Route 102 – One man’s year-long journey……Day 71

  • By Jeremy Williams
  • 26 June 2015 00:00

To mark this momentous year for UK GAAP, I'm embarking on a mission to work my way through FRS 102, reading a portion on each working day of 2015 and writing a short blog entry on my thoughts and musings (be they few or many).

DAY 71 (26 Jun)

One of the best British sitcoms ever made, in my opinion, is the BBC Radio 4 series Cabin Pressure, which charts the (literal) ups and downs of a very small charter airline, MJN Air, and its four employees. During one episode [MILD SPOILER ALERT], a bird strike forces an emergency landing of MJN's only plane with potentially disastrous consequences for its future. This got me thinking.

Here's a scenario. A small charter airline (similar to MJN with, say, two or three planes of the same type) concludes that, were it to experience a grounded plane through such an eventuality, the resulting down-time could prove very expensive. As a result, it buys a spare engine which is stored in the hangar ready to be wheeled out and bolted on if needed. Although this ties up valuable working capital, the airline's management have concluded that the 'insurance' of having a spare engine is worth the cost.

And here's the question (which I've been posing on CPD courses): How should the airline account for that engine? Is it stock (or, if you insist, 'inventory') or is it a fixed asset? I can report that the response on courses has been a little mixed, but most participants opt for the 'stock' approach. Of course this means that, while the spare engine remains in the hangar, there is no profit and loss effect; but it also means that the day the engine is pressed into service will be an expensive day in P&L terms, as the engine will immediately be expensed in full.

The fixed asset approach avoids this sudden P&L impact. The engine would be depreciated (probably fairly gently, since it's suffering no wear and tear, but it is surely subject to obsolescence over time and so should be written down), resulting in an annual charge to profits. As soon as it is bolted on, the useful life will reduce leading to higher charges in the future.

The relevance of all this to my blog is that para 17.5 confirms that the 'fixed asset' approach should be used for 'major spare parts and stand-by equipment' which the entity expects to use during more than one period.
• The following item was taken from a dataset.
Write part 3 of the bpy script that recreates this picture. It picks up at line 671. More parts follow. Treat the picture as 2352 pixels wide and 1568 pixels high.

The same is true for spare parts and servicing equipment that can only be used in connection with an item of PPE. By contrast, regular spare parts (by which I mean tubs of nuts and bolts etc) should be carried as inventory and expensed as consumed.

So that's that small topic cleared up, then. And should this post lead to any new Cabin Pressure fans (it really is that good), then my work is done.